O trabalho de concretização do conteúdo do direito de asilo na Constituição Portuguesa já foi levado a cabo entre nós, na pioneira obra de Sofia Pinto Oliveira, que correspondeu à primeira tese de doutoramento portuguesa em matéria de asilo e migrações. A autora caracteriza o direito de asilo como um direito complexo, composto por um feixe de faculdades. Seguindo o seu entendimento, podemos considerar que o direito de asilo possui um conteúdo imediato, que consiste na proteção concedida à pessoa carecida de proteção através da autorização de residência no território nacional. A efetivação deste conteúdo imediato pressupõe, depois, a consagração de mecanismos que permitam à pessoa em causa levar ao conhecimento das autoridades um pedido de proteção, bem como a possibilidade de apresentar razões para o efeito. Por fim, o direito de asilo implica ainda a proibição de devolução do titular para país onde o mesmo possa ser perseguido ou incorrer em tratamentos desumanos ou degradantes. Ainda que o texto da Constituição não consagre expressamente estas várias faculdades, elas derivam do próprio n.º8 do artigo 33.º, bem como de outras disposições constitucionais, lidas em conjugação com os acima mencionados princípios da dignidade humana, universalidade e equiparação. Importa determo-nos agora em cada uma das mencionadas faculdades, analisar qual o seu conteúdo concreto, e que desenvolvimentos podemos retirar, quer do sistema constitucional, quer do direito internacional dos direitos humanos, para a densificação das mesmas.
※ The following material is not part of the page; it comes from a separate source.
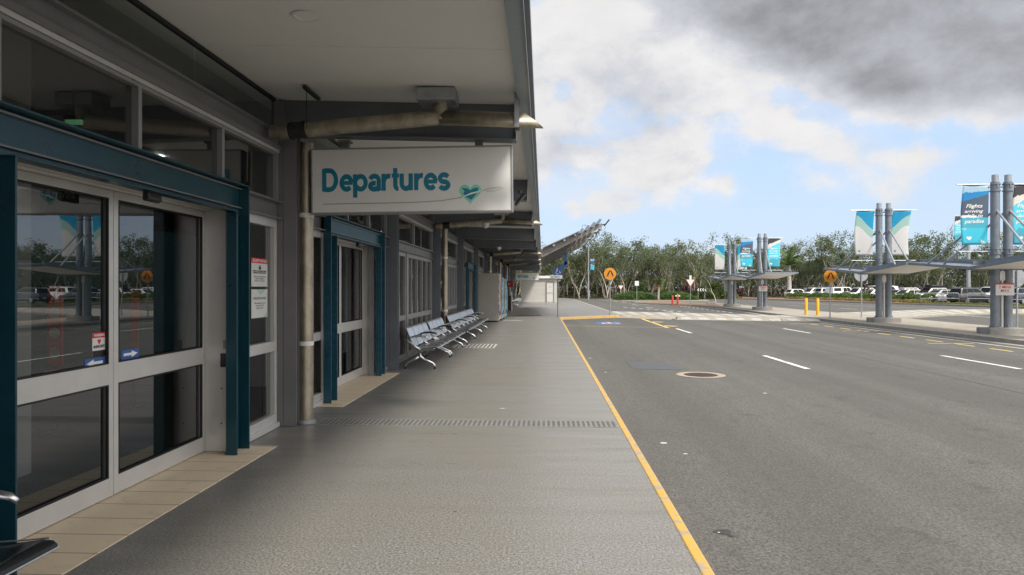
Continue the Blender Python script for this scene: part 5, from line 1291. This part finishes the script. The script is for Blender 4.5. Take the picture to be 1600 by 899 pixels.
    for s in (-1, 1):
        m_ = MB(); m_.prism([(s * hw * .50, hood - .26), (s * hw * .82, hood - .24), (s * hw * .86, hood - .12), (s * hw * .55, hood - .16)], 'y', yf - .12, yf - .015); m_.build('headlight', lens_w, t)
        m_ = MB(); m_.prism([(s * hw * .66, belt - .32), (s * hw * .86, belt - .32), (s * hw * .90, belt - .10), (s * hw * .70, belt - .10)], 'y', yr - .012, yr + .12); m_.build('tail_light', lens_r, t)
        m_ = MB(); m_.box(min(s * (hw + .02), s * (hw + .2)), max(s * (hw + .02), s * (hw + .2)), ca - .42, ca - .30, belt, belt + .14); m_.build('mirror', pm, t, bevel=.02)
    m_ = MB(); m_.box(-.40, .40, yf - .02, yf + .008, .46, .56); m_.build('grille', trim_m, t)
    m_ = MB(); m_.box(-hw * .8, hw * .8, yr - .03, yr + .06, .36, .50); m_.box(-hw * .76, hw * .76, yf - .06, yf + .03, .32, .42); m_.build('bumper', trim_m, t, bevel=.02)
    m_ = MB(); m_.box(-.19, .19, yr - .042, yr - .031, .56, .67); m_.build('number_plate', plate_m, t)
    if extra == 'rack':
        m_ = MB()
        for y in (.1, -1.3): m_.box(-hw * .75, hw * .75, y - .03, y + .03, H + .005, H + .08)
        m_.box(-hw * .7, hw * .7, -1.6, .45, H + .081, H + .13); m_.prism([(-hw * .5, H + .131), (hw * .5, H + .131), (hw * .42, H + .34), (-hw * .42, H + .30)], 'y', -1.4, .1); m_.tube([(-.5, .2, H + .2), (-.5, -1.5, H + .2)], .10, 8); m_.build('roof_rack', black_m, t)
    if extra == 'rails':
        m_ = MB()
        for s in (-1, 1): m_.tube([(s * r0, ra - .2, H + .06), (s * r0, rb + .2, H + .05)], .025, 8)
        m_.build('roof_rails', trim_m, t)
    if extra == 'rack_frame':
        m_ = MB()
        for s in (-1, 1):
            m_.tube([(s * .75, -1.05, 1.0), (s * .75, -1.05, H + .06), (s * .75, -2.3, H + .06), (s * .75, -2.3, 1.0)], .03, 8)
        m_.tube([(-.75, -1.05, H + .06), (.75, -1.05, H + .06)], .03, 8); m_.tube([(-.75, -2.3, H + .06), (.75, -2.3, H + .06)], .03, 8); m_.build('ladder_frame', white_paint, t)
    return t
OUT, IN = R(108), R(-72)          # nose to the road / nose into the park
CARS = [('hatch', 'white', 'white hatchback at the end of the row by the grey palm trunk', 1247, 103, IN, None), ('suv', 'white', 'white wagon next to the end hatchback, half behind hedge', 1268, 99.5, OUT, 'rails'),
        ('sedan', 'silver', 'silver sedan deep between white cars, only roof showing', 1284, 104, OUT, None), ('suv', 'white', 'white compact wagon just before the boxy white ute', 1297, 96.5, IN, None),
        ('ute', 'white', 'boxy white ute with a canopy, rear facing out', 1318, 91.5, IN, None), ('suv', 'white', 'white wagon beside the boxy ute behind purple plants', 1340, 89.5, OUT, 'rails'),
        ('sedan', 'white', 'white sedan behind the purple leaved plants', 1362, 86.5, OUT, None), ('van', 'white', 'white van roof showing beside the wave shelter columns', 1384, 92.5, IN, None),
        ('hatch', 'white', 'rounded white hatchback to the side of the wave shelter columns', 1414, 81.5, OUT, None), ('suv', 'pearl', 'cream four wheel drive with black gear on roof rack', 1450, 79, OUT, 'rack'),
        ('hatch', 'silver', 'silver hatchback nosing toward the lawn', 1464, 74.0, OUT, None), ('suv', 'dark', 'dark grey wagon with chrome window line, tail to the lawn', 1516, 71.5, IN, 'rails'),
        ('ute', 'white', 'white work ute with a ladder frame behind the grey wagon', 1545, 79, OUT, 'rack_frame'), ('suv', 'navy', 'navy blue wagon behind the tallest shelter columns', 1600, 68.5, IN, None),
        ('sedan', 'grey', 'grey sedan in the back row behind the cream four wheel drive', 1432, 93, OUT, None), ('suv', 'white', 'white wagon in the back row above the sedan', 1352, 102, OUT, None), ('hatch', 'pearl', 'cream hatchback in the back row near the white van', 1398, 100, IN, None),
        ('suv', 'white', 'white wagon in the back row behind the grey wagon', 1565, 88, OUT, None), ('van', 'white', 'white delivery van far back above the white sedan', 1378, 107, OUT, None), ('hatch', 'white', 'white hatchback wedged between boxy ute and wagon', 1329, 95, OUT, None), ('sedan', 'silver', 'silver sedan between the white van and rounded hatchback', 1400, 87, OUT, None), ('suv', 'white', 'white wagon half hidden behind the rounded hatchback', 1425, 99, IN, None), ('hatch', 'white', 'white hatchback by the end wagon, roof only', 1258, 108, OUT, None), ('sedan', 'white', 'white sedan behind the compact wagon', 1307, 105, OUT, None), ('suv', 'grey', 'grey wagon in the back row by the thick pale pole', 1530, 95, OUT, None), ('sedan', 'white', 'white sedan in the back row behind the silver hatchback', 1490, 92, IN, None)]
for (kd, clr, lb, px, Y, rz, ex) in CARS:
    X = (px - 848) / F * Y
    make_car(kd, clr, lb, (X, Y + X * .045, -.12), rz + random.uniform(-.05, .05), ex)
for (kd, clr, lb, x, y, rz) in (('suv', 'dark', 'dark wagon mirrored in the door glass', 50.5, 61.5, IN), ('sedan', 'white', 'white sedan mirrored in the door glass', 52.5, 57, OUT), ('hatch', 'white', 'white hatchback mirrored in the door glass', 54.5, 52, OUT), ('suv', 'white', 'white wagon mirrored in the door glass', 56.5, 47.5, IN)):
    make_car(kd, clr, lb, (x, y, -.12), rz)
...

3. O Asilo como Direito ao Acolhimento

O conteúdo imediato do asilo é o direito a ser acolhido no território nacional, no sentido de aí poder permanecer, residindo no mesmo. De facto, o beneficiário pretende ficar no território que concede o asilo, e que é um território seguro, onde o mesmo não será perseguido, e seus direitos mais fundamentais não serão violados. O direito a permanecer ou residir será acompanhado da concessão de um estatuto legal particularmente estável, e que garante ao seu detentor o acesso a um conjunto de direitos que lhe permitam viver condignamente no território de acolhimento, como o acesso ao trabalho, à saúde, à educação, a um mínimo de subsistência, ao reagrupamento familiar dos membros da família, entre outros direitos que lhe permitirão reconstituir uma vida digna. A Convenção de Genebra de 1951 sobre o estatuto do Refugiado prevê precisamente o referido conjunto de direitos.
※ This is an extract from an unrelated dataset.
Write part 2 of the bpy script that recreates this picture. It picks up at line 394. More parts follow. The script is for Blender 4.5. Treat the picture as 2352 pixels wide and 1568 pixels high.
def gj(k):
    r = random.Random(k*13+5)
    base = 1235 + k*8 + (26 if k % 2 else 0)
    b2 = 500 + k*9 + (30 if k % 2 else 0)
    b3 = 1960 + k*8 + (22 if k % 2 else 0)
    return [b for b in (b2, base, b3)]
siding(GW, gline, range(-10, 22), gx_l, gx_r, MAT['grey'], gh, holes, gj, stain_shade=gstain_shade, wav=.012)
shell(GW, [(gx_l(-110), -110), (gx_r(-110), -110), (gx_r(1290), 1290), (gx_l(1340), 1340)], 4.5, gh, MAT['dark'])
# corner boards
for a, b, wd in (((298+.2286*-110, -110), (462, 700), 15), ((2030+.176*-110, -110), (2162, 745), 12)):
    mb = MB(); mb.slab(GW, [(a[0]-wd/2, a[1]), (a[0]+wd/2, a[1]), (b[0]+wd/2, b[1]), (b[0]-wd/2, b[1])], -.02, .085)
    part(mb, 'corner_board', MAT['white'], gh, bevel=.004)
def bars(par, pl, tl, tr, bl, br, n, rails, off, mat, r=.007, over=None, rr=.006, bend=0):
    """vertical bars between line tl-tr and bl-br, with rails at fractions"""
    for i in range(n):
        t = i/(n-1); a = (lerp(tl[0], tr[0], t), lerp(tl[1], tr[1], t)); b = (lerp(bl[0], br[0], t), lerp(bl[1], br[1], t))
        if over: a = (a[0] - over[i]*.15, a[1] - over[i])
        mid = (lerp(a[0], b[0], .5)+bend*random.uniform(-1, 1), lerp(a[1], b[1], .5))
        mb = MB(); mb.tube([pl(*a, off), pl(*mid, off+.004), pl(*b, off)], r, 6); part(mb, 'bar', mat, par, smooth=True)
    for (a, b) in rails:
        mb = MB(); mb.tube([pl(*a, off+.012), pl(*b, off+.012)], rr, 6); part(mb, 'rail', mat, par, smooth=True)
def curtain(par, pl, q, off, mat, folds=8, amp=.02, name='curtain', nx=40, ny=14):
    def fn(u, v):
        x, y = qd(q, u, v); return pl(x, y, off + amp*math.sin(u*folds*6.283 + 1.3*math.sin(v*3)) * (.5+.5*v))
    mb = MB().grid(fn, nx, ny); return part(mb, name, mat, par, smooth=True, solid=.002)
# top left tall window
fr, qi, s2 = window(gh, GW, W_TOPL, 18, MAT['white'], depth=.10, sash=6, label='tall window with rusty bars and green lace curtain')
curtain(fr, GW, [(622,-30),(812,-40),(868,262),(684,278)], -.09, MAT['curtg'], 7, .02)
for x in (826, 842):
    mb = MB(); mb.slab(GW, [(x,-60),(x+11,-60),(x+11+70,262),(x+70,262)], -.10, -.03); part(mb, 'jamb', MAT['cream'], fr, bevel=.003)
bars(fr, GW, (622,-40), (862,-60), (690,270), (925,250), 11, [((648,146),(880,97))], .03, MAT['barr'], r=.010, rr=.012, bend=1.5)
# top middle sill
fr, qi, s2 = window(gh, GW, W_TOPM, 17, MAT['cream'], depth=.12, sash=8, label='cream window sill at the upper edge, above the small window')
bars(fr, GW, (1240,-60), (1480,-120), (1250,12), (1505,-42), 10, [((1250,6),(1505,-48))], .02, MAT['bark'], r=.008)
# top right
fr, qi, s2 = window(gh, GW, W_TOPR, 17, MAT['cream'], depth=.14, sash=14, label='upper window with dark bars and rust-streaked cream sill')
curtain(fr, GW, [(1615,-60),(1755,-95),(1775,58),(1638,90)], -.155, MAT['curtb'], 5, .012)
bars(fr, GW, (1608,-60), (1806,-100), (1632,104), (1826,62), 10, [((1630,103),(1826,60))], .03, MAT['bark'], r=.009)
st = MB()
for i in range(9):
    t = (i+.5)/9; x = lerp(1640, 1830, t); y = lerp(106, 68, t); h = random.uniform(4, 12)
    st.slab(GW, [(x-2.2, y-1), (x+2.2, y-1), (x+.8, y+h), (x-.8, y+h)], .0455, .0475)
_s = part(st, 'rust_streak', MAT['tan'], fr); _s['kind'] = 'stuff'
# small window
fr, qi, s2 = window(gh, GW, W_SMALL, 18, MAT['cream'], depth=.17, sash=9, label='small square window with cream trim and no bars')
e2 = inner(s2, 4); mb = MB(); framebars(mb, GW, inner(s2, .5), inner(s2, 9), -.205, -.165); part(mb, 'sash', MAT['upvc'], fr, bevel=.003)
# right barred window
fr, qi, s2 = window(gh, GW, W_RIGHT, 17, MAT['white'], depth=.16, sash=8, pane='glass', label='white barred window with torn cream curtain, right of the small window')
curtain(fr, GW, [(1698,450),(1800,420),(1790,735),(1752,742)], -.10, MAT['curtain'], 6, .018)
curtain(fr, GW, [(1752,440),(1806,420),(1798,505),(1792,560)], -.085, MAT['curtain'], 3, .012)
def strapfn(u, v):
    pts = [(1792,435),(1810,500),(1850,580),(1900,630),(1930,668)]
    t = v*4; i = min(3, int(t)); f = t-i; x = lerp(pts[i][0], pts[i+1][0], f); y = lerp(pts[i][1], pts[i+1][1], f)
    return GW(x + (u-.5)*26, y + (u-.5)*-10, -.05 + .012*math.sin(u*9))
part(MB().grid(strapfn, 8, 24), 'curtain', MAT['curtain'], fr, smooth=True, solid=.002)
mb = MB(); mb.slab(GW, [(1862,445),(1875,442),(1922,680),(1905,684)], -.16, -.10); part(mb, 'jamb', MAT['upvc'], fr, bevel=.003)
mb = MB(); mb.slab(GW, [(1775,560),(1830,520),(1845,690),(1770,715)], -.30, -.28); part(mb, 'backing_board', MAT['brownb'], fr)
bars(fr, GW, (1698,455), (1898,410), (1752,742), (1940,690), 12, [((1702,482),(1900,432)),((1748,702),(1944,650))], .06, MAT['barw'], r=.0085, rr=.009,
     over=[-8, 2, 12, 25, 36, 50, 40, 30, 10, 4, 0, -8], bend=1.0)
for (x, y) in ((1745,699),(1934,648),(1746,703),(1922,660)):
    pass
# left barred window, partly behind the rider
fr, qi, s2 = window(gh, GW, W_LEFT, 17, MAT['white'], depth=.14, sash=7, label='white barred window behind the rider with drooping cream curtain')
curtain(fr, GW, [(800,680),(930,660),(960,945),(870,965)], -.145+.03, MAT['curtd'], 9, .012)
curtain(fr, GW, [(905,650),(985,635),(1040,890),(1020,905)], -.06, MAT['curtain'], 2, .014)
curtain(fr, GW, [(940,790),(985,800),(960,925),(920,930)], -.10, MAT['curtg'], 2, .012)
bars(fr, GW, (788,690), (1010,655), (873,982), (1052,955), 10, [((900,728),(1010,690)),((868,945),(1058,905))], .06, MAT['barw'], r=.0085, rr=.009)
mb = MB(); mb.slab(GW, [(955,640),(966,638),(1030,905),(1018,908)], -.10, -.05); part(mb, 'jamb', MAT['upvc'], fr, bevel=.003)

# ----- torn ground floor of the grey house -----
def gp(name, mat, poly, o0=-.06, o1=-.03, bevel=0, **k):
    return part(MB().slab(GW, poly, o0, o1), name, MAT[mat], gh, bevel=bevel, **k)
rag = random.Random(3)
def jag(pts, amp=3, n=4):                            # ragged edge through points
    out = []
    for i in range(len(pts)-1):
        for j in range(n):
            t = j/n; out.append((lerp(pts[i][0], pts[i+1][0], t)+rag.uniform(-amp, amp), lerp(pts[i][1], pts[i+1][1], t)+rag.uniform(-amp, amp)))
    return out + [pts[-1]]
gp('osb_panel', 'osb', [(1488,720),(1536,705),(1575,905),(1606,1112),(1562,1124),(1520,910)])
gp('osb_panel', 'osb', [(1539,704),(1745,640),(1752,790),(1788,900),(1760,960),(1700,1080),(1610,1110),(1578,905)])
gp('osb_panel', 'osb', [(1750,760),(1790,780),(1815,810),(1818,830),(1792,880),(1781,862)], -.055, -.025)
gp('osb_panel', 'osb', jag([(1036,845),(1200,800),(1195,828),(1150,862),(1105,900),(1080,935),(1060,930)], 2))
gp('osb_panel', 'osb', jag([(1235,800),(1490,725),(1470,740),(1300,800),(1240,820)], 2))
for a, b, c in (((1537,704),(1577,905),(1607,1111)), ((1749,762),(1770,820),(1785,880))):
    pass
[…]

No entanto, importa sublinhar que este direito de acolhimento não deixa de ser um direito imperfeito. De facto, tem-se entendido que, para beneficiar do mesmo, a pessoa carecida de proteção internacional tem de estar presente no território estadual quando pede asilo.
Esta limitação é hoje bastante importante, já que é cada vez mais difícil às pessoas carecidas de proteção internacional chegarem de forma legal e segura aos países onde pretendem pedir asilo. Desde logo, na UE, por força da instituição do Espaço Schengen e de uma política comum de controlo das fronteiras externas, os controlos migratórios nem sempre são levados a cabo pelas autoridades do Estado de asilo, podendo ser pelos oficiais da polícia de fronteiras de outros Estados-Membros ou mesmo no país de origem, pelas empresas transportadoras. Estas limitações têm vindo a lume na crise de refugiados que assolou a Europa com especial intensidade desde 2015. A maior parte das pessoas tem entrado para a UE através da Grécia, de Itália ou da Hungria, cabendo a estes Estados-Membros sujeitá-los aos controlos migratórios.
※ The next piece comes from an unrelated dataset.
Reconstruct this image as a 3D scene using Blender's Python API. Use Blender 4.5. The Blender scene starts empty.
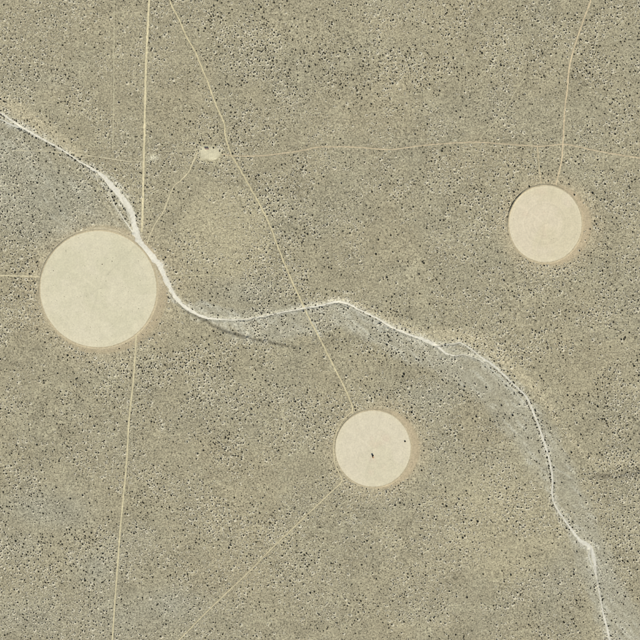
import bpy, math, random
import numpy as np
random.seed(7); rng = np.random.default_rng(11)
S = 1.5                                  # metres of desert per pixel of the 640 px photograph
def W(px, py): return ((px-320.0)*S, (320.0-py)*S)

# ------------------------------------------------------------------ camera, sky, sun, exposure
sc = bpy.context.scene; COL = sc.collection
CAM_H = 4200.0
cam = bpy.data.cameras.new('camera'); co = bpy.data.objects.new('camera', cam); COL.objects.link(co)
co.location = (0, 0, CAM_H); co.rotation_euler = (0, 0, 0)
cam.sensor_width = 36; cam.lens = 18.0*CAM_H/(320*S); cam.clip_start = 10; cam.clip_end = 60000
sc.camera = co
SUN_EL, SUN_AZ = math.radians(47), math.radians(152)      # azimuth clockwise from the top of the picture
world = bpy.data.worlds.new('World'); sc.world = world; world.use_nodes = True
wn = world.node_tree.nodes; wl = world.node_tree.links
sky = wn.new('ShaderNodeTexSky'); sky.sky_type = 'NISHITA'; sky.sun_disc = False
sky.sun_elevation = SUN_EL; sky.sun_rotation = SUN_AZ; sky.altitude = 700
wl.new(sky.outputs[0], wn['Background'].inputs[0]); wn['Background'].inputs[1].default_value = 0.075
sun = bpy.data.lights.new('sun', 'SUN'); sun.energy = 3.9; sun.angle = math.radians(0.53); sun.color = (1, .955, .88)
so = bpy.data.objects.new('sun', sun); COL.objects.link(so)
so.rotation_euler = (math.pi/2-SUN_EL, 0, math.pi-SUN_AZ); so.location = (200, -300, 600)
sc.view_settings.view_transform = 'Standard'; sc.view_settings.look = 'None'
sc.view_settings.exposure = 0.12; sc.view_settings.gamma = 1
sc.render.engine = 'CYCLES'; sc.cycles.filter_width = 1.15

# ------------------------------------------------------------------ helpers
def lin(c):
    c = np.asarray(c, float)/255.0
    return np.where(c <= .04045, c/12.92, ((c+.055)/1.055)**2.4)
K = 0.86                                   # displayed colour -> base colour
def soil(r, g, b): return lin((r, g, b))*K
def tag(o, label=None, cat=None, group=None, kind=None):
    if label: o['label'] = label
    if cat: o['category'] = cat
    if group: o['group'] = group
    if kind: o['kind'] = kind
    return o
def mesh_obj(name, v, tris, mats, parent=None, cols=None, grain=None, smooth=False, midx=None):
    v = np.asarray(v, np.float32); t = np.asarray(tris, np.int32)
    me = bpy.data.meshes.new(name)
    me.vertices.add(len(v)); me.vertices.foreach_set('co', v.ravel())
    me.loops.add(t.size); me.loops.foreach_set('vertex_index', t.ravel())
    me.polygons.add(len(t))
    me.polygons.foreach_set('loop_start', np.arange(0, t.size, 3, dtype=np.int32))
    me.polygons.foreach_set('loop_total', np.full(len(t), 3, dtype=np.int32))
    for m in (mats if isinstance(mats, (list, tuple)) else [mats]): me.materials.append(m)
    if midx is not None: me.polygons.foreach_set('material_index', np.asarray(midx, np.int32))
    me.polygons.foreach_set('use_smooth', np.full(len(t), smooth))
    me.update(calc_edges=True)
    if cols is not None:
        a = me.attributes.new('soil', 'FLOAT_COLOR', 'POINT')
        c4 = np.ones((len(v), 4), np.float32); c4[:, :3] = cols; a.data.foreach_set('color', c4.ravel())
    if grain is not None:
        a = me.attributes.new('grain', 'FLOAT', 'POINT'); a.data.foreach_set('value', np.asarray(grain, np.float32))
    o = bpy.data.objects.new(name, me); COL.objects.link(o); o.parent = parent
    return o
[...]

As eventuais críticas a um sistema assim desenhado podem ser várias. Desde logo, é certamente duvidoso, de uma perspetiva ética, considerar que quem chega ao território nacional necessita de mais proteção do que aqueles que não conseguem aqui chegar. Por outro lado, leva-se a que as pessoas tentem chegar ao território desejado a qualquer custo, muitas vezes através das redes de tráfico de pessoas e de auxílio à imigração ilegal, com risco para as próprias vidas. Por fim, tal sistema leva a que os Estados, interessados em limitar o número de pessoas a quem conceder proteção, adotem as mais variadas medidas para dificultar o acesso das mesmas aos seus territórios. Daí que alguns autores considerem tratar-se de um sistema "esquizofrénico", já que os Estados se mantêm fieis ao reconhecimento de um direito fundamental de asilo, mas fazem os mais variados esforços para evitar que as pessoas que carecem do mesmo consigam chegar aos seus territórios e, assim, beneficiar do mesmo.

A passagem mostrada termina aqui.